That's not a huge issue. I am running Linux on PowerPC right now and many C programs that were never tested to run on my computer will compile fine.
It used to be a big deal about PPC vs x86, but it's not critical. Hell in old-fasioned terms the AMD64 and Pentium Pro/3/4 proccessors would be considured "RISC" proccessors with some complex instructions added on with a layer of hardware-based emulation to make them backward compatable with the old "CISC" pentiums.
Quake3 was portable because the people who made it were superior programmers. You'd be suprised about the number of games that don't actually use Direct3d for the actual game, but use DirectX for menus and such and thus have the requirement. Often they use their own in house OpenGL-based engines, hell Id is still selling Quake3 engines for modern games...
It's not impossible to port things either, from DirectX. Unreal Tournament 2004 is a DirectX game, and somebody working mostly on the side ported it to use LibSDL and OpenAL libraries to make it cross-platform and run it in Linux natively.
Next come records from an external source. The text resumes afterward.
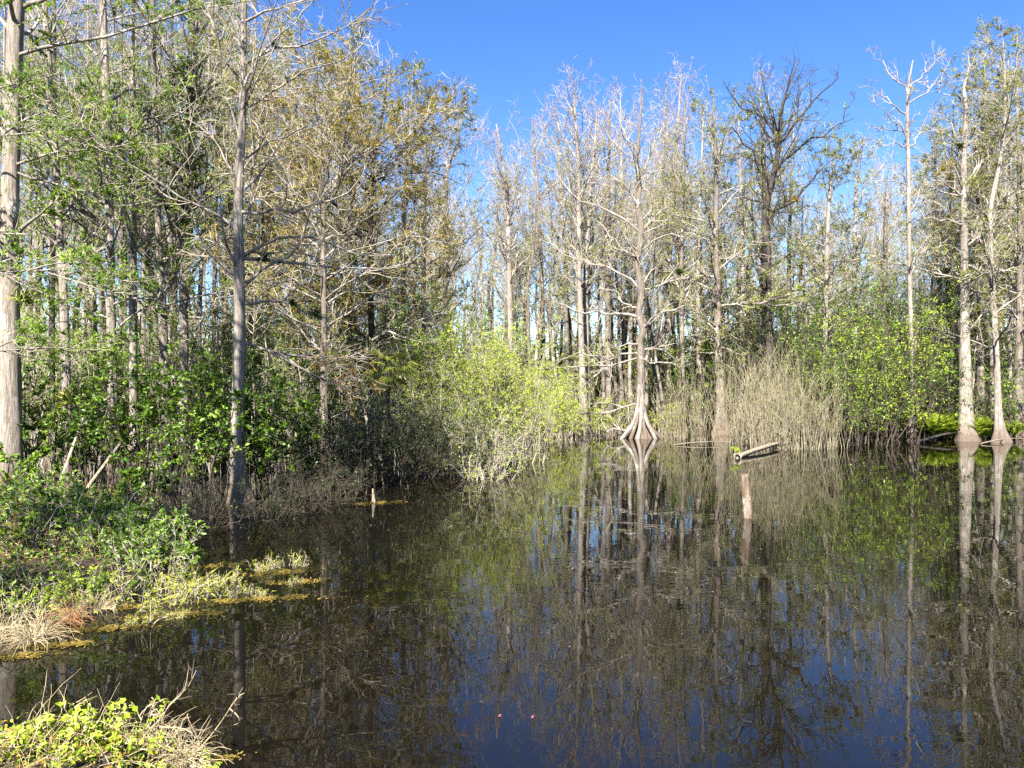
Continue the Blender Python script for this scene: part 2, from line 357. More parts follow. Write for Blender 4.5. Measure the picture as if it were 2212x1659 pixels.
key('leaning pale trunk', 'cypress_tree', 'pale slim cypress trunk leaning left as it rises, next to the thick edge trunk',
    [(152, 1030, 24), (148, 950, 18), (141, 760, 17), (138, 640, 16), (130, 520, 14), (122, 350, 12), (112, 200, 12), (103, 100, 12), (97, 10, 11), (90, -120, 9)], 'vase', d=27, auto=.7,
    limbs=[dict(p=[(118, 260), (160, 320), (190, 380)], w=5), dict(p=[(104, 110), (150, 60), (210, -10)], w=5)])
key('straight grey trunk', 'cypress_tree', 'straight tall grey cypress trunk rising without a fork through the left stand',
    [(250, 1030, 30), (246, 985, 22), (242, 800, 19), (238, 600, 18.5), (236, 450, 17.5), (231, 250, 17), (226, 120, 15), (222, 0, 14), (215, -150, 11)], 'green', d=28.5, auto=.9,
    limbs=[dict(p=[(224, 130), (180, 90), (130, 40), (85, 5)], w=5), dict(p=[(234, 330), (280, 300), (330, 275), (400, 235), (470, 190), (540, 140)], w=6), dict(p=[(228, 160), (300, 130), (360, 90), (420, 50)], w=5)])
key('trunk that thins above its middle', 'cypress_tree', 'pale cypress trunk thinning sharply above its middle, between two straight trunks',
    [(292, 1010, 26), (290, 900, 17), (287, 650, 17), (286, 450, 16), (284, 340, 14), (286, 200, 9), (288, 0, 7), (290, -60, 5)], 'vase', d=31, auto=.8,
    limbs=[dict(p=[(285, 300), (320, 260), (360, 200), (400, 130), (440, 90)], w=5)])
key('brown-barked trunk', 'cypress_tree', 'brownish cypress trunk bending right at its foot, fifth big trunk from the left edge',
    [(362, 1015, 28), (358, 960, 20), (354, 760, 19), (350, 640, 16), (342, 480, 13), (338, 330, 12), (333, 180, 11), (330, 0, 9), (328, -80, 7)], 'green', d=30, auto=.8, barkm='mid',
    limbs=[dict(p=[(341, 460), (310, 400), (270, 340), (220, 300)], w=5), dict(p=[(350, 640), (300, 600), (275, 560)], w=7, s=-.2)])
key('vine-hung trunk', 'cypress_tree', 'pale twin-stemmed cypress hung with dark green vine leaves along its upper trunk',
    [(400, 1005, 26), (398, 900, 19), (397, 640, 18), (402, 460, 22), (410, 320, 23), (415, 220, 21), (420, 100, 14), (424, 0, 12), (428, -70, 8)], 'vase', d=32, auto=1.0,
    limbs=[dict(p=[(416, 220), (440, 130), (470, 60), (500, 0)], w=7), dict(p=[(420, 100), (470, 70), (540, 55), (620, 40)], w=5), dict(p=[(420, 120), (390, 60), (350, 10)], w=5)])
t7 = key('long-limbed cypress', 'cypress_tree', 'grey cypress with long bare limbs reaching right over the dark thicket',
    [(522, 1098, 62), (518, 1050, 40), (513, 960, 29), (517, 740, 25), (516, 560, 23), (514, 430, 20), (522, 300, 16), (524, 200, 15), (526, 100, 12), (527, 0, 11), (528, -150, 8)], 'bare',
    limbs=[dict(p=[(527, 48), (573, 21), (615, 11), (665, 4), (720, -20)], w=8), dict(p=[(524, 200), (531, 179), (559, 123), (587, 84), (615, 62), (649, 31), (677, 0)], w=9),
           dict(p=[(525, 140), (587, 109), (643, 95), (688, 84), (741, 59), (783, 36), (817, 3)], w=8), dict(p=[(523, 240), (567, 210), (615, 182), (657, 154), (699, 140), (735, 129), (763, 109), (791, 87)], w=7),
           dict(p=[(523, 190), (500, 150), (476, 112), (459, 56), (445, 0)], w=8), dict(p=[(518, 350), (560, 322), (587, 308), (637, 283), (688, 269), (720, 262)], w=7),
           dict(p=[(515, 420), (567, 367), (593, 330), (612, 297), (650, 275), (700, 255)], w=8), dict(p=[(516, 457), (560, 455), (620, 454), (685, 442), (727, 426), (772, 395), (789, 370), (793, 342)], w=10),
           dict(p=[(518, 556), (573, 524), (612, 516), (649, 514), (693, 518), (727, 535), (769, 549), (839, 555)], w=11), dict(p=[(518, 547), (580, 546), (629, 546), (700, 560), (760, 566)], w=6),
           dict(p=[(518, 558), (601, 563), (643, 571), (699, 574), (741, 581), (811, 580), (881, 577)], w=11), dict(p=[(516, 655), (587, 651), (620, 660), (643, 669), (690, 684), (740, 690)], w=9),
           dict(p=[(518, 738), (573, 753), (629, 762), (699, 767), (738, 773), (790, 772)], w=9), dict(p=[(600, 650), (650, 620), (700, 575)], w=6, s=-.2), dict(p=[(516, 600), (560, 612), (600, 608)], w=5),
           dict(p=[(516, 640), (470, 650), (430, 700), (400, 740)], w=5), dict(p=[(514, 500), (470, 520), (430, 560), (390, 600)], w=6, s=-.3),
           dict(p=[(524, 205), (560, 212), (610, 206), (660, 195)], w=5)], auto=.5, Lmul=.8, limb_w=8, lobes=6, flute=.2, fh=1.0, d=21.5)
key('orange-leaved cypress', 'cypress_tree', 'cypress with orange brown feathery foliage spreading behind the long bare limbs',
    [(702, 1010, 24), (700, 900, 16), (699, 600, 13), (697, 400, 11), (690, 250, 7), (684, 160, 3)], 'orange', d=29, auto=1.3, Lmul=1.2, barkm='mid',
    limbs=[dict(p=[(697, 420), (730, 380), (780, 340), (840, 315), (900, 300)], w=6), dict(p=[(694, 300), (740, 250), (800, 215), (850, 190)], w=5), dict(p=[(698, 520), (760, 490), (830, 440), (880, 400)], w=6),
           dict(p=[(694, 340), (650, 300), (610, 250), (590, 215)], w=5), dict(p=[(690, 260), (720, 200), (745, 150)], w=4)])
key('dark straight trunk behind the orange crown', 'cypress_tree', 'dark-trunked cypress with rusty foliage, right of the orange-leaved cypress',
    [(805, 1000, 24), (803, 800, 14), (800, 500, 12), (806, 350, 8), (826, 250, 5), (836, 170, 3)], 'orange', d=33, auto=1.1, barkm='dark', limbm='dlimb', limbs=[dict(p=[(802, 470), (850, 420), (900, 380), (930, 350)], w=5), dict(p=[(812, 320), (870, 270), (905, 235)], w=4)])
for i, (u, vt, u2, sty, dd, lab) in enumerate([
    (872, 195, 880, 'olive', 37, 'olive-topped cypress standing where the left skyline starts to fall'), (915, 235, 935, 'olive', 41, 'second-lowest of the olive cypresses stepping down to the notch of sky'),
    (755, 150, 765, 'olive', 36, 'dense olive cypress whose crown tops the left skyline beside the bare limbs'), (962, 262, 990, 'bare', 46, 'thin bare cypress at the left rim of the notch of sky'),
    (630, 190, 640, 'orange', 35, 'rusty cypress crown between the grey long-limbed trunk and the orange-leaved one')]):
    key('stepped skyline tree', 'cypress_tree', lab, [(u, VH+F*CZ/dd, 22), (u, 800, 12), (u, 560, 10), (u+4, 380, 7), (u2, vt+40, 4), (u2+3, vt, 2.5)], sty, d=dd, auto=1.0, barkm='mid')
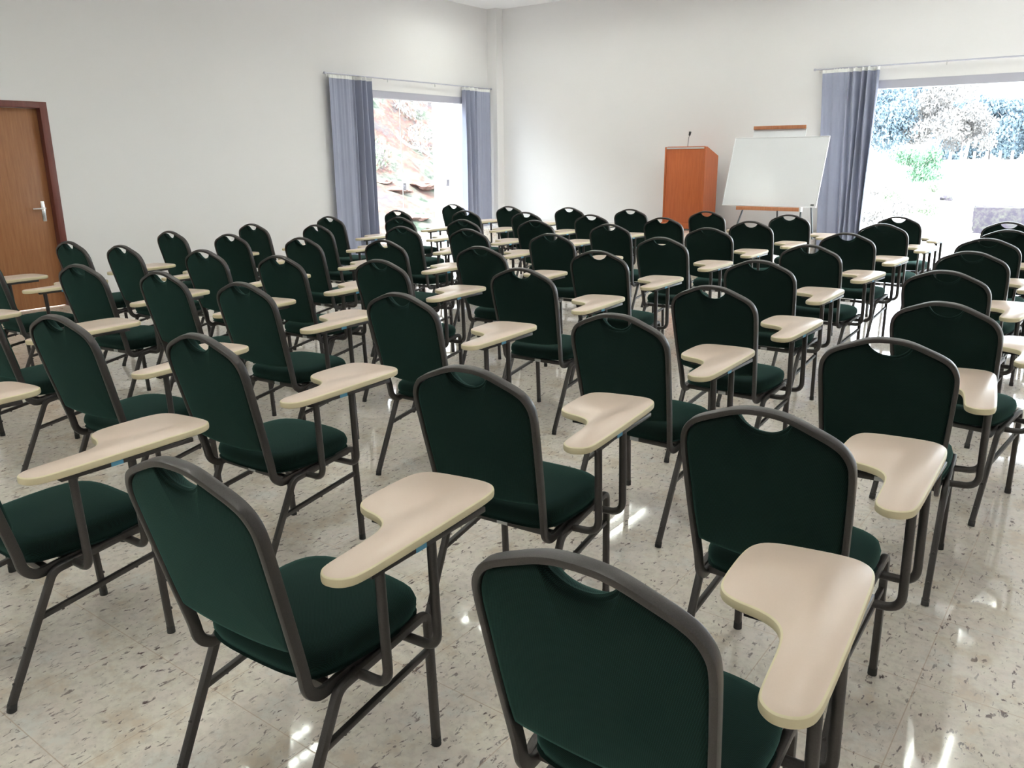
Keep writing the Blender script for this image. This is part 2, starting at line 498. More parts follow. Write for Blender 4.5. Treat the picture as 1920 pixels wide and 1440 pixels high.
def make_chair():
    root = empty('tablet_chair')
    # back frame: one bent tube, arch, shoulders, sides, then forward under the seat
    half = [(0, .5445), (.035, .5425), (.07, .5345), (.115, .5165), (.155, .4985), (.18, .480), (.196, .452), (.2005, .42), (.199, .36), (.192, .22), (.1835, .08)]
    rs = [bp(x, s) for x, s in half]
    tail = [Vector((.1815, -0.118, .385)), Vector((.181, -0.100, .362)), Vector((.181, -0.075, .353)), Vector((.181, -0.02, .360)), Vector((.183, .10, .372)), Vector((.185, .225, .376))]
    right = catmull(rs + tail, 5)
    left = [Vector((-p.x, p.y, p.z)) for p in right]
    path = left[::-1] + right[1:]
    bm = bmesh.new()
    sweep(bm, path, rprofile(0.028, 0.0148, 0.004), normal=-NV)
    obj('back_frame', bm, M['steel'], root)
    # backrest pad
    hr = [(0, .485), (.02, .487), (.042, .495), (.060, .510), (.068, .5245), (.078, .5215), (.112, .507), (.150, .489), (.172, .472), (.185, .448), (.1895, .42), (.188, .36), (.181, .22), (.1745, .145), (.168, .133), (.14, .127), (.10, .121), (.05, .117)]
    hr = [(x * 1.024, s_ + (0.002 if s_ > .5 else 0)) for x, s_ in hr]
    outl = hr + [(0, .116)] + [(-x, s) for x, s in hr[:0:-1]]
    outl = [(p.x, p.y) for p in catmull([(x, s, 0) for x, s in outl], 2, closed=True)]
    bm = bmesh.new()
    ring_pad(bm, outl, (0, .33), lambda x, s, h: bp(x, s, h), [(1.0, .008, -.004), (.985, .018, -.009), (.94, .027, -.0105), (.8, .034, -.0125), (.55, .038, -.0145), (.25, .040, -.0155)],
             plain=[(x, max(y, .524) if abs(x) < .075 and y > .46 else y) for x, y in outl])
    back = obj('backrest', bm, M['green'], root, ang=60)
    bm = bmesh.new()
    pp = catmull([bp(x, s, .002) for x, s in [(-.070, .524), (-.058, .507), (-.040, .4935), (-.02, .4855), (0, .4835), (.02, .4855), (.040, .4935), (.058, .507), (.070, .524)]], 4)
    sweep(bm, pp, circ(0.0075, 8))
    obj('handle_piping', bm, M['green'], back)
    # seat pad
    ho = [(0, .275), (.08, .273), (.15, .258), (.19, .222), (.205, .16), (.205, .08), (.196, -.01), (.182, -.065), (.155, -.095), (.10, -.108), (.05, -.111)]
    so = ho + [(0, -.112)] + [(-x, y) for x, y in ho[:0:-1]]
    so = [(p.x, p.y) for p in catmull([(x, y, 0) for x, y in so], 2, closed=True)]
    def sp(x, y, h): return Vector((x, y, .388 + h + 0.02 * y - (0.10 * max(0, y - .17) ** 1.5)))
    bm = bmesh.new()
    ring_pad(bm, so, (0, .08), sp, [(.965, .004, 0), (.995, .014, -.001), (1.0, .028, -.002), (.975, .044, -.003), (.92, .053, -.003), (.8, .059, -.003), (.5, .063, -.003), (.2, .064, -.003)])
    obj('seat', bm, M['green'], root, ang=70)
    # rear cross bar with sticker
    bm = bmesh.new()
    sweep(bm, [(-.176, .185, .368), (.176, .185, .368)], rprofile(0.018, 0.02, 0.004), normal=(0, 0, 1))
    obj('cross_bar', bm, M['steel'], root)
    bm = bmesh.new()
    sweep(bm, [(-.176, -.062, .360), (.176, -.062, .360)], rprofile(0.02, 0.022, 0.004), normal=(0, 0, 1))
    bar = obj('cross_bar', bm, M['steel'], root)
    st_ = tag(box('sticker', -.016, .022, -.0745, -.0732, .3525, .3675, M['sticker_white'], bar), 'small white sticker on the rear cross bar')
    # legs, each half of a bent tube
    prof = rprofile(0.021, 0.021, 0.006)
    for sx in (1, -1):
        rear = fillet([(sx * .204, .08, .371), (sx * .203, -.052, .355), (sx * .199, -.215, .012)], .04, 8)
        front = fillet([(sx * .204, .08, .371), (sx * .205, .243, .391), (sx * .203, .262, .012)], .028, 8)
        for nm, pth, outw in (('rear', rear, -1), ('front', front, 1)):
            bm = bmesh.new()
            sweep(bm, pth, prof, normal=(sx, 0, 0))
            e = Vector(pth[-1]); tdir = (Vector(pth[-1]) - Vector(pth[-2])).normalized()
            # rubber stacking stops on the tube
            for dd in (.07, .17):
                q = e - tdir * dd
                cyl(bm, q, q + Vector((0, outw * 0.0155, 0)), .0045, 8)
            leg = obj('leg', bm, M['steel'], root)
            bm = bmesh.new()
            cyl(bm, e - tdir * 0.012, Vector((e.x, e.y, 0.0)) , .0125, 12, .013)
            tag(obj('foot_cap', bm, M['rubber'], leg), 'black rubber foot cap')
        bm = bmesh.new()
        sweep(bm, [(sx * .201, -.105, .235), (sx * .203, .246, .285)], rprofile(0.016, 0.016, 0.004), normal=(sx, 0, 0))
        for tt in (.18, .5, .82):
            q = Vector((sx * .202, -.105 + .351 * tt, .235 + .05 * tt))
            cyl(bm, q, q - Vector((0, 0, .013)), .004, 8)
        obj('stretcher', bm, M['steel'], root)
    # two bent supports for the tablet
    for yy, zt in ((.005, .640), (.171, .640)):
        bm = bmesh.new()
        sweep(bm, fillet([(.10, yy + .004, .355), (.297, yy, .365), (.293, yy - .006, zt)], .045, 8), circ(.0115, 10))
        obj('tablet_support', bm, M['steel'], root)
    # bracket under the tablet
    bm = bmesh.new()
    add_box(bm, .279, .305, -.035, .355, .636, .6495, .002)
    add_box(bm, .12, .285, .16, .18, .639, .6495, .001)
    br = obj('tablet_bracket', bm, M['steel'], root)
    tag(box('sticker', .3052, .3060, .10, .135, .637, .649, M['sticker_blue'], br), 'small blue sticker on the bracket')
    # writing tablet
    to = [(.15, .436), (.10, .426), (.066, .404), (.052, .36), (.052, .28), (.058, .21), (.074, .172), (.105, .153), (.15, .143), (.183, .126), (.203, .097), (.213, .05), (.219, -.02), (.225, -.08), (.236, -.106), (.259, -.121), (.286, -.117), (.305, -.1), (.314, -.07), (.3145, 0), (.310, .15), (.304, .30), (.299, .375), (.288, .415), (.262, .439), (.22, .444)]
    to = [(p.x, p.y) for p in catmull([(x, y, 0) for x, y in to], 4, closed=True)]
    bm = bmesh.new()
    def inset(o, d):
        K = len(o); r = []
        for k in range(K):
            t_ = Vector((o[(k + 1) % K][0] - o[k - 1][0], o[(k + 1) % K][1] - o[k - 1][1])).normalized()
            r.append((o[k][0] + t_.y * d, o[k][1] - t_.x * d))
        return r
    area = sum(to[k - 1][0] * to[k][1] - to[k][0] * to[k - 1][1] for k in range(len(to)))
    sg = -1 if area > 0 else 1
    rings = []
    for d_, z in ((.004, .6495), (.0008, .652), (0, .656), (0, .664), (.0012, .668), (.005, .6705)):
        rings.append([bm.verts.new((x, y, z)) for x, y in inset(to, sg * d_)])
    K = len(to)
    for i in range(len(rings) - 1):
        for k in range(K):
            f = bm.faces.new((rings[i][k], rings[i][(k + 1) % K], rings[i + 1][(k + 1) % K], rings[i + 1][k]))
            f.material_index = 1
    bm.faces.new(rings[-1]).material_index = 0
    bm.faces.new(rings[0][::-1]).material_index = 0
    obj('writing_tablet', bm, [M['tablet'], M['edge']], root, ang=35)
    return root

ROWS = [
    [(-0.566, 1.141, 0.037), (-1.409, 1.025, 0.048), (-2.447, 0.920, 0.015), (-3.290, 0.800, 0.020)],
    [(-0.598, 1.998, -0.008), (-1.423, 1.912, 0.069), (-2.436, 1.737, 0.028), (-3.214, 1.630, 0.094), (-4.190, 1.690, 0.030), (-4.980, 1.460, 0.020)],
    [(-0.563, 2.953, 0.084), (-1.455, 2.837, -0.015), (-2.483, 2.739, 0.027), (-3.337, 2.550, 0.053), (-4.042, 2.553, 0.050), (-4.743, 2.461, 0.130), (-5.780, 2.360, 0.030), (-6.400, 2.250, 0.000)],
    [(-0.483, 3.766, -0.153), (-1.431, 3.667, -0.042), (-2.530, 3.698, 0.037), (-3.436, 3.552, 0.040), (-4.110, 3.366, 0.048), (-4.814, 3.311, 0.064), (-5.561, 3.171, 0.044), (-6.181, 3.112, 0.047)],
    [(-0.654, 4.768, -0.120), (-1.601, 4.691, -0.023), (-2.611, 4.632, 0.007), (-3.400, 4.436, 0.033), (-4.257, 4.412, 0.007), (-4.933, 4.224, 0.017), (-5.677, 4.114, 0.060), (-6.345, 4.016, 0.021)],
    [(-0.679, 5.773, -0.136), (-1.606, 5.655, -0.085), (-2.673, 5.630, -0.011), (-3.529, 5.464, 0.022), (-4.351, 5.462, 0.023), (-5.011, 5.373, 0.007), (-5.794, 5.105, -0.029), (-6.428, 4.878, 0.045)],
    [(-0.724, 6.709, -0.088), (-1.650, 6.653, -0.044), (-2.725, 6.565, 0.015), (-3.608, 6.503, 0.004), (-4.424, 6.532, 0.017), (-5.073, 6.268, -0.002), (-5.845, 6.198, 0.011), (-6.563, 5.922, -0.000)],
    [(-0.704, 7.539, -0.021), (-1.631, 7.681, -0.067), (-2.684, 7.422, -0.042), (-3.567, 7.448, -0.004), (-4.373, 7.464, -0.018), (-5.184, 7.460, -0.032), (-5.953, 7.364, -0.001), (-6.671, 7.013, 0.021)],
    [(-0.793, 8.410, -0.045), (-1.707, 8.633, -0.081), (-2.674, 8.413, -0.025), (-3.595, 8.523, 0.001), (-4.473, 8.459, 0.003), (-5.252, 8.415, -0.024), (-6.021, 8.277, -0.040), (-6.928, 8.304, -0.048)],
]


ORD = ['', 'first', 'second', 'third', 'fourth', 'fifth', 'sixth', 'seventh', 'eighth', 'ninth']
proto = make_chair()
def copy_tree(o, parent=None):
    c = o.copy()
    COL.objects.link(c)
    if parent is not None: c.parent = parent
    for ch in list(o.children): copy_tree(ch, c)
    return c
SPECIAL = {
    (0, 0): 'dark green tablet chair nearest the camera, its back cut off by the bottom edge',
    (0, 3): 'tablet chair outside the left edge, only the front of its cream tablet in view',
    (1, 5): 'tablet chair outside the left edge in the second row, only its tablet tip showing',
}
first = True
for ri, row in enumerate(ROWS):
    for ci, (x, y, th) in enumerate(row):
        o = proto if first else copy_tree(proto)
        first = False
        o.location = (x, y, 0)
        o.rotation_euler = (0, 0, th)
        right = 'rightmost seat' if ci == 0 else '%s seat from the right' % ORD[ci + 1]
        if ri == 8: rr = 'farthest row nearest the stage'
        elif ri == 0: rr = 'row nearest the camera'
        else: rr = '%s row from the camera' % ORD[ri + 1]
        lab = SPECIAL.get((ri, ci), 'dark green tablet chair, %s, %s' % (rr, right))
        tag(o, lab, 'chair', 'tablet-arm chairs in nine rows facing the stage')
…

Lots of game manufacturers, for better or worse, work with people like Transgaming to make there Windows games run well in Cedega (WineX). For example as soon as Halflife2 was released for Windows, Transgaming announced support for Steam and Halflife2 for Linux. Stuff like this won't work at all on a PowerPC machine, though.
It just takes the desire on part of the Game makers to do it. I just wish more would take the time to avoid locking themselves and their customers into one platform.
Plus you don't have to go with bigname games all the time. I have learned that smaller games are fun, too, and cheaper. Plus the people that run them are less likely to be a-holes.
garagegames.com is a decent example. They bought the "Tribe" engine a while back and resell the code for independant gamers to make games with. They have several good games on their website and most of them run in Windows, Linux, and OS X. Personally I have bought "Gish", "Bridge Constructor Set" (funner then it looks), and Marble Blast Gold came with my OS X box, plus I bought it on a seperate occasion long ago. They have Demos aviable for most games...
They don't have versions aviable for all platforms, but they usually do. They allow you to download and install multiple times on multiple computers, your allowed to install for your family members, too. I figure this is superior to stuff like halflife and Steam, not because it's better games, but because its just about having fun. Fun little things you don't have to make big issues about.
there are things like this independant games awards to help you find good games. Screw MS and EA.